Research In Motion, the BlackBerry device maker, won a judge’s order overturning a jury’s $147.2 million patent-infringement award to rival MFormation Technologies Inc.

Jurors in federal court in San Francisco concluded in mid-July that RIM (Nasdaq: RIMM) software violated Edison, New Jersey-based MFormation’s patent-protected inventions.

“There was no legally sufficient evidentiary basis” for the jury’s findings, U.S. District Chief Judge James Ware wrote in an opinion yesterday.

MFormation, which makes mobile-device management software, sued RIM in 2008, saying it misappropriated technology learned during failed licensing discussions.
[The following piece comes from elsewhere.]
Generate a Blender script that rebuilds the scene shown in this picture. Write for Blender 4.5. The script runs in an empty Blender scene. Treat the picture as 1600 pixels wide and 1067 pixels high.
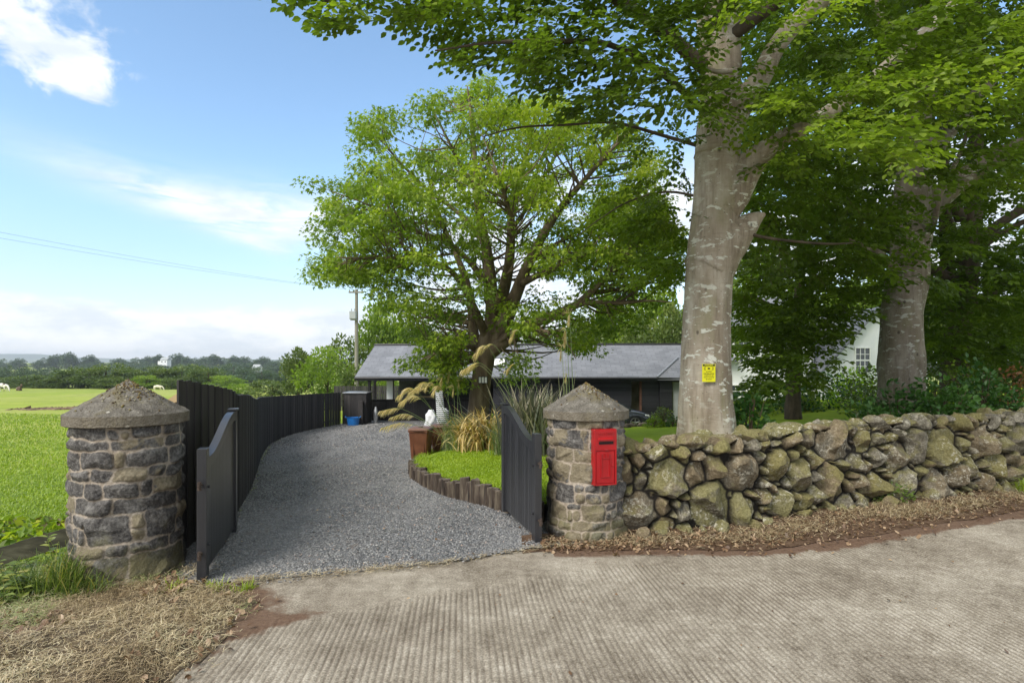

RIM denied any wrongdoing.

“We appreciate the judge’s careful consideration of this case,” said Steve Zipperstein, RIM’s chief legal officer, in a statement today.

MFormation spokeswoman Stephanie Markham didn’t immediately respond to voice- and e-mail messages seeking comment on the ruling.

Apple Wins Right to Appeal

In another case, Apple (Nasdaq: AAPL), which lost part of a court fight with Eastman Kodak Co. this month when a federal judge denied its ownership claim of two digital image patents, can seek an appeal of his decision, the judge said.

Apple’s big courtroom battle with Samsung resumes on Friday.

Bankrupt Kodak sued Apple in June, accusing the iPhone maker of trying to disrupt an auction of more than 1,000 patents that started yesterday. A judge in Manhattan ruled in favor of Kodak on two of 10 patents claimed by Apple, which Kodak plans to sell as part of its restructuring.

U.S. Bankruptcy Judge Allan Gropper told Apple Wednesday in an order that it can ask for a review of the ruling before it becomes final, initiating a so-called interlocutory appeal. He declined to authorize an immediate appeal because federal policy was against “piecemeal appeals.”

Apple was free to try to get a district judge to take the case, he said.

In a letter to Gropper, Apple had asked him to facilitate an immediate appeal. “Apple believes it is in all of the parties’ interests to resolve all potential appeals on these issues as soon as possible,” the company said.

Apple has been trying to move the Kodak lawsuit from bankruptcy court to U.S. District Court so another judge can review the merits of its “inventorship and ownership claims,” it has said.

It renewed its effort to move the case on Aug. 2, a day after Gropper’s ruling in U.S. Bankruptcy Court in Manhattan. It might be “appropriate” if the judge’s order included a qualification that his decision can be reviewed by a district judge, Apple said.

In an Aug. 2 letter to U.S. District Judge George Daniels, Apple noted that Gropper ruled against Kodak on eight of the 10 patents. Daniels invited Apple to come back to him after Gropper had ruled on the case, according to the letter.